Seasonal Agricultural Workers Scheme


One of the most serious challenges in the area of human slavery in England and Wales is the exploitation experienced by seasonal agricultural workers.

The Santa Marta Group under the auspice of the Bishops’ Conference’s International Affairs department is, therefore, establishing in five Dioceses a programme which aims to:

  1. Identify the areas (parishes) where the phenomenon of slavery exists.
  2. Create awareness in the church and the local community of the reality of slavery in the agricultural sector.
  3. Train lay personnel from the local parishes who can welcome, support and advise people who either have experienced or are vulnerable to this form of slavery
  4. Educate agricultural workers regarding their basic human rights.
  5. Work in collaboration with local authorities, local agricultural companies, the Gangmasters and Labour Abuse Authority (GLAA), the local police and local churches to increase the level of awareness of the phenomenon of slavery so that the Church may be better prepared to respond to the needs of victims.

Bishop Patrick Lynch, Chair of Santa Marta Group, UK, stresses the need for people from across the wider Catholic community to contribute to this important work:

“I would ask for your continued support in identifying – in the areas where slavery is a reality in the agricultural sector – priests, religious and lay people who, with appropriate training, could help in this work.”

Seasonal Agricultural Workers Project

Migrant labour is used in a variety of forms in agriculture. Some agricultural systems e.g. poultry have a steady labour force of migrant labour, who generally stay for a few years. They are supplemented at peak times, Christmas and Easter by casual workers. True seasonal workers come for a period of months e.g. with Hops they will come to the farm in March and be part of the team establishing the crop and will stay for the whole process to harvest in September.

A subset of these workers will come for an extended picking season and will be involved in the crop management up to and including harvest. This is very common in the small fruit, field horticulture and glasshouse industry whereas the plants mature, they will need more attention. A number of workers are often employed after the seasons of fruit picking to prepare the site for the next season. Finally, there are pickers, who literally come and pick. They could be employed for a few days or a few weeks on a casual basis.

There is no pattern as to where the migrant workers come from and the industry they enter. Most are recruited by third parties in Europe on behalf of a farm or farming company. Some of them generally live on-site while others are provided accommodation by the recruiting agent through which they are exploited. Some are recruited as casual labourers and travel to different sites each day. They may also be involved in the processing side e.g. sorting, packing etc. Latest figures indicate that the UK has around eighty thousand (80,000) seasonal workers, of which 70 – 80% are from Eastern Europe.

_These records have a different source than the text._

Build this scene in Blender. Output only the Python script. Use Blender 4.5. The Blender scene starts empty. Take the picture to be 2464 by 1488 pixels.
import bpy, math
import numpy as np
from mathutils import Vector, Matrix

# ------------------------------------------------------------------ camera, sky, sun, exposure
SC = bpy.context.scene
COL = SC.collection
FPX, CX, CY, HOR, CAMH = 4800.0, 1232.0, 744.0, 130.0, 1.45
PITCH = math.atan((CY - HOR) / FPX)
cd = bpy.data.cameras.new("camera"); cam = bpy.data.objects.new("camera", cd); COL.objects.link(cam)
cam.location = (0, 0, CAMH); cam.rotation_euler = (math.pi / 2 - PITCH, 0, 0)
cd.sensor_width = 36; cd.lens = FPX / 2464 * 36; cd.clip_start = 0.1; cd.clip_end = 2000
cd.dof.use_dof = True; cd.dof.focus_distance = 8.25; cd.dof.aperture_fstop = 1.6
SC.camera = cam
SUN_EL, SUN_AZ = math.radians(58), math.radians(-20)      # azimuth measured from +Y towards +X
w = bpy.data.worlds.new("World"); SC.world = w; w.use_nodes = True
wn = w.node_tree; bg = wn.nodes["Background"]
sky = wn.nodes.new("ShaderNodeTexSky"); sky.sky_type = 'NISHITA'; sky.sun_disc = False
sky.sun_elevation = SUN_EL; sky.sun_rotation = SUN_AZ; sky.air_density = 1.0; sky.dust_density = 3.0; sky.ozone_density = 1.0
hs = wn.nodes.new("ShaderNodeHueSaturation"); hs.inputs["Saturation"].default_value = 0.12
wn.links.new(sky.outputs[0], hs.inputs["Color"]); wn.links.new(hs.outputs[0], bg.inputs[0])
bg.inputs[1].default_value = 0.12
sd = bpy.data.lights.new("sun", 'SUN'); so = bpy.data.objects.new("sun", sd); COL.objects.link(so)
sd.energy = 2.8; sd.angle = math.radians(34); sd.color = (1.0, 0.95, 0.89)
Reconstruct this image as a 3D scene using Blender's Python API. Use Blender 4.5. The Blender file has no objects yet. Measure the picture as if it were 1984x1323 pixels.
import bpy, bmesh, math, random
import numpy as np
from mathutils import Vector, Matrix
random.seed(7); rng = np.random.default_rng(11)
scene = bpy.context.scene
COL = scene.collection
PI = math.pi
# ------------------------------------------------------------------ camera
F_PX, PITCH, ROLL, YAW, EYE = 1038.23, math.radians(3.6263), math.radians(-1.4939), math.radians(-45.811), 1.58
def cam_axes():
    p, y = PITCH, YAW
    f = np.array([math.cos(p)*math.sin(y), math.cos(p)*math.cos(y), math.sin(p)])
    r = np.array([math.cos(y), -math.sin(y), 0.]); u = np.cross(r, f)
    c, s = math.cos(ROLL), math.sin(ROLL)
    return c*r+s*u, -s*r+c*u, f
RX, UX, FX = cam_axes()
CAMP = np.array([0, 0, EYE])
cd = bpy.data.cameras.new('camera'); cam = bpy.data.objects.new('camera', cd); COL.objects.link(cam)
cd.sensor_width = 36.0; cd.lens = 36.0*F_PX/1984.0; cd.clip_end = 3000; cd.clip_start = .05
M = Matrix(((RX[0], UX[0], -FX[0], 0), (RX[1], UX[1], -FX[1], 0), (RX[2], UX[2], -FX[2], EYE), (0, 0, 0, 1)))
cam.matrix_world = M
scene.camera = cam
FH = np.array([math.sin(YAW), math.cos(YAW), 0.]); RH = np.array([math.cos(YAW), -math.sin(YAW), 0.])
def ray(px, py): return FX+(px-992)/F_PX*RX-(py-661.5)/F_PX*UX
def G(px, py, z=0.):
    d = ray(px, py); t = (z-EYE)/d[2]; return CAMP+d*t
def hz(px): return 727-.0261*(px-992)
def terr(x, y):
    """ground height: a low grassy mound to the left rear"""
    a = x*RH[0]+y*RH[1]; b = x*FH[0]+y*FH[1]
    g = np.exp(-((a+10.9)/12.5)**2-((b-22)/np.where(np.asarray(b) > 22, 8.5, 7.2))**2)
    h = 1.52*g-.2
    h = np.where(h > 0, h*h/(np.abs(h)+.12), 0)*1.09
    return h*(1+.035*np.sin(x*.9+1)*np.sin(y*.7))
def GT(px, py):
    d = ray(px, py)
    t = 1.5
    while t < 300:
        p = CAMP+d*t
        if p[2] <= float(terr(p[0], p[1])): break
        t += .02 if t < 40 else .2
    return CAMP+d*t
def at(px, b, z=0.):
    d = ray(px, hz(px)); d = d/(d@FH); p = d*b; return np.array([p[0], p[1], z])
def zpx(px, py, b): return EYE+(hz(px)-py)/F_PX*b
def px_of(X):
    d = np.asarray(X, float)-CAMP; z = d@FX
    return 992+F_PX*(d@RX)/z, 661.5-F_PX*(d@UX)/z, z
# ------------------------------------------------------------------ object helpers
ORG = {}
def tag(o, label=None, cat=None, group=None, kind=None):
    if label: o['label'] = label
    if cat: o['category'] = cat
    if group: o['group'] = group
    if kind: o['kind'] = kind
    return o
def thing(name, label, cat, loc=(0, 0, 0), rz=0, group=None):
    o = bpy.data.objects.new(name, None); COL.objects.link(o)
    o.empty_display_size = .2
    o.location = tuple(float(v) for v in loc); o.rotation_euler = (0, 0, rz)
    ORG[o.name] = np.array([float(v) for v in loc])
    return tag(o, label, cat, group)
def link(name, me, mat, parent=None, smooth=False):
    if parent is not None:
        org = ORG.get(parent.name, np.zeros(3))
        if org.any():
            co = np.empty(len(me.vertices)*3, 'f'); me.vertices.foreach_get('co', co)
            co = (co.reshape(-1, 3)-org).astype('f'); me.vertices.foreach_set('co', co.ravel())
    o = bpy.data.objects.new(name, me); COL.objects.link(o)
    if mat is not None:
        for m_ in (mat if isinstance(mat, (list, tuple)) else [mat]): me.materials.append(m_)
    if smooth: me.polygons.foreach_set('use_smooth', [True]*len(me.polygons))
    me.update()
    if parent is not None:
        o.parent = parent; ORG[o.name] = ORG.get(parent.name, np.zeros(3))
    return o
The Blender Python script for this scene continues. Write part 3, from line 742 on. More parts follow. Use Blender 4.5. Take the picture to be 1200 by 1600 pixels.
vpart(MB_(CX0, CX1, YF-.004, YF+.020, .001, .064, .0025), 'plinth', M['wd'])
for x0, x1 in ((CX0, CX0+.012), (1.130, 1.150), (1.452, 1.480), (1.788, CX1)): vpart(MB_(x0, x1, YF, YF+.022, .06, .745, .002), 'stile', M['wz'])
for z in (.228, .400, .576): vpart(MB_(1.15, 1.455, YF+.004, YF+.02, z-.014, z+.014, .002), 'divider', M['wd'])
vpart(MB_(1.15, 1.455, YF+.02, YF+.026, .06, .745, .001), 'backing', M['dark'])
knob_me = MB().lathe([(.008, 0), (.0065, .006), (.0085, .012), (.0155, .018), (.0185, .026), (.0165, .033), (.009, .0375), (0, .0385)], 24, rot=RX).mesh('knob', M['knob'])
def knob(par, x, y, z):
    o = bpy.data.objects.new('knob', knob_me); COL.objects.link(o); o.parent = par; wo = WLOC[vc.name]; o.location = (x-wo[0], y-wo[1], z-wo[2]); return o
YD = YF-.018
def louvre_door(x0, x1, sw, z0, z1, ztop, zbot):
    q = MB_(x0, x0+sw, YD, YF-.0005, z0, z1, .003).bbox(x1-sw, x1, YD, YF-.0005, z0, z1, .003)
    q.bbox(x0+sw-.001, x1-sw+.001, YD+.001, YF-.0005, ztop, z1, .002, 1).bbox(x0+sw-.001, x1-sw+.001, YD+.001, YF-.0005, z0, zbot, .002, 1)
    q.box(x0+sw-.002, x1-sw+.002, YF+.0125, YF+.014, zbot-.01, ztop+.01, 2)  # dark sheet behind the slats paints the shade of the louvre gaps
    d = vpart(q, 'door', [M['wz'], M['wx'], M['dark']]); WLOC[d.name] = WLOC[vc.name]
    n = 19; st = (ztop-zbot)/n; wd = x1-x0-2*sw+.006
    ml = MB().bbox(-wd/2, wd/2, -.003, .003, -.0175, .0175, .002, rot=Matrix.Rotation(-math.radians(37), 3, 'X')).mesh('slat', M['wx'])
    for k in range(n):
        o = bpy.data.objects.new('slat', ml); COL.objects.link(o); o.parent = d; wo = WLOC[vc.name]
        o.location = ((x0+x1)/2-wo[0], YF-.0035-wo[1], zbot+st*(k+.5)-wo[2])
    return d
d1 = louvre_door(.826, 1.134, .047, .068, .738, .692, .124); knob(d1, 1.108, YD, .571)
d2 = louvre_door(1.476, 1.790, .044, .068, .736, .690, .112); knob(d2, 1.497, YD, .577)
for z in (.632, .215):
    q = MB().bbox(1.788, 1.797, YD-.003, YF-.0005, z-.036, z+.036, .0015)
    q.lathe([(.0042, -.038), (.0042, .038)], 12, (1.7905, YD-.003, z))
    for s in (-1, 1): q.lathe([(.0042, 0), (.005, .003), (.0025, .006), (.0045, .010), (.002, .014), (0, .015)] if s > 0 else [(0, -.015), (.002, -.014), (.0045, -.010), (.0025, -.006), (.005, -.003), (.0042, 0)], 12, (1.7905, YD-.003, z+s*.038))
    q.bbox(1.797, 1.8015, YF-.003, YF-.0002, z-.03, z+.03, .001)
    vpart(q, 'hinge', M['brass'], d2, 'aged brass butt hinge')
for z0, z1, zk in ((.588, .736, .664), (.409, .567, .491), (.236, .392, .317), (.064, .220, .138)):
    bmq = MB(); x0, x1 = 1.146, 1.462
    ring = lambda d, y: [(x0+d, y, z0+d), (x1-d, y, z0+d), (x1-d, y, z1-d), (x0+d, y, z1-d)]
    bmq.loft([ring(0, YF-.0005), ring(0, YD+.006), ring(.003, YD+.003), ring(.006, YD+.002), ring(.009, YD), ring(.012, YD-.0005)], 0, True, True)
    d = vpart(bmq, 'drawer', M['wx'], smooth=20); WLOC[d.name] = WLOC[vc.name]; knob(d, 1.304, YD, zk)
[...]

The following are some indicators of abuses faced by agricultural workers:

  • No proper labour contract, paid less than the minimum wage, withholding of wages or excessive wage reductions.
  • Work excessive long and unusual hours but a few breaks.
  • Withholding of documents e.g. passport and security card.
  • Restriction of movement or confinement, e.g. High-security measures exist in the work and/or living locations.
  • Dependence on the employer for social services, e.g. NHS.
  • Their employer is unable to produce the documents required.
  • Debt bondage, working to pay off a debt or loan.
  • The threat of or actual physical harm.
  • The threat of revealing to authorities an irregular immigration status.
  • Poor or non-existent health and safety standards.
  • The requirement to pay for tools and food.
  • Imposed place of accommodation (and deductions made for it).
  • Recruited through false promises concerning the nature and conditions of the work.


Here is a prayer against slavery in the agricultural sector

You created man and woman in your image and likeness, and invited them to share in your love.
You gave them the command to till and to subdue the earth. You call us to welcome the stranger and set free those held in suffering and captivity.
Open our eyes, minds and hearts so that we are better able to see, understand and respond to the slavery experienced by agricultural workers today.
Give us the compassion to provide a warm welcome in our communities, the wisdom to provide the practical support to victims of agricultural exploitation and the courage to speak up for their human rights.
Touch the hearts of all people to assist farmers, to respect and cherish them in sincerity and in truth. Touch the hearts of those who engage in the inhuman trade on human beings to see your image on the farmers who suffer under the yoke of slavery.
Through the examples and intercessions of St Isidore the patron of Farmers and St Josephine Bakhita the patroness of Slaves, grant that all people may respond generously in the promotion and protection of the human dignity of agricultural workers.
We ask this prayer, through Christ our Lord,

St Josephine Bakhita, Pray for us.
St Isidore, the Farmer, Pray for us.